Por
Mario Rapoport y Noemí Brenta
Un fantasma recorre la economía
argentina, se llama devaluación. No es la primera vez que esa figura etérea se
nos aparece de repente; en el pasado sucedía con frecuencia en las crisis de
stop and go o de la deuda externa. Sus efectos son por lo general depredadores
para nuestras formas de vida, como suelen serlo las grandes inundaciones cuando
no existen obras de ingeniería que las frenen.
Arrasan con todo lo que
encuentran en sus orillas: viviendas, cultivos, animales, gente.

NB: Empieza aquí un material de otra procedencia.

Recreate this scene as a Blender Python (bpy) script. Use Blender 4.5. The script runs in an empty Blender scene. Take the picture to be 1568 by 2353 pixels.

Los
sobrevivientes deben vivir de la caridad del Estado, pierden la totalidad de
sus pertenencias y no pueden reconstruir sus hogares. Una gran devaluación es
como una gran inundación, pero afecta solamente a los que habitan las riberas,
no las suntuosas residencias de los terrenos altos.
En términos económicos, esto
significa que los primeros afectados son los orilleros (asalariados, jubilados
y todos aquellos que tienen ingresos fijos) y los que residen en las calles
aledañas (comerciantes, pequeñas empresas o aún empresas más grandes pero que
no exportan sus productos y dependen del mercado interno, como la mayor parte
de las industrias).
El consecuente deterioro de las
condiciones de vida se agrava con la espiral inflacionaria que forma parte de
la segunda y más aterradora ola. Ya es casi un tsunami y surgen de las aguas
tiburones dispuesto a devorar los restos. Algo parecido a los fondos buitre,
sólo que éstos revolotean excitados por el seguro festín en los días
subsiguientes.
Parece un film de terror, pero
ésta es la realidad virtual que están manejando detrás del telón del Truman
Show argentino los directores de esta película de serie B (exportadores,
financistas, productores agropecuarios, la santa trilogía) que cuesta muy pocos
dólares como el mercado que representan, y que, para no ser advertidos, se
esconden con sus cámaras en pequeñas cuevas iluminadas por temblorosas lámparas
amarillentas que transforman el color verde en azul (de allí el nombre blue que
adquieren esos billetes).
A los que propician esta
inundación no les ha bastado con filmar durante treinta años películas de
terror con toda la población como extras. Los argentinos recuerdan sus títulos:
“Anne (FMI) Krueger ataca”, “Querida, encogí a la industria”, “La deuda
eterna”, “El dólar de ya no ser”, “Los golpes del Mercado de Abasto” y la
famosa coproducción turcoargentina “Un beso por un dólar”, además de otras
similares.
Casi todas concluían, como en las
películas mudas, con corridas espectaculares, generalmente para hacer la fila
en la puerta de los bancos antes de que quebraran, cacerola en mano.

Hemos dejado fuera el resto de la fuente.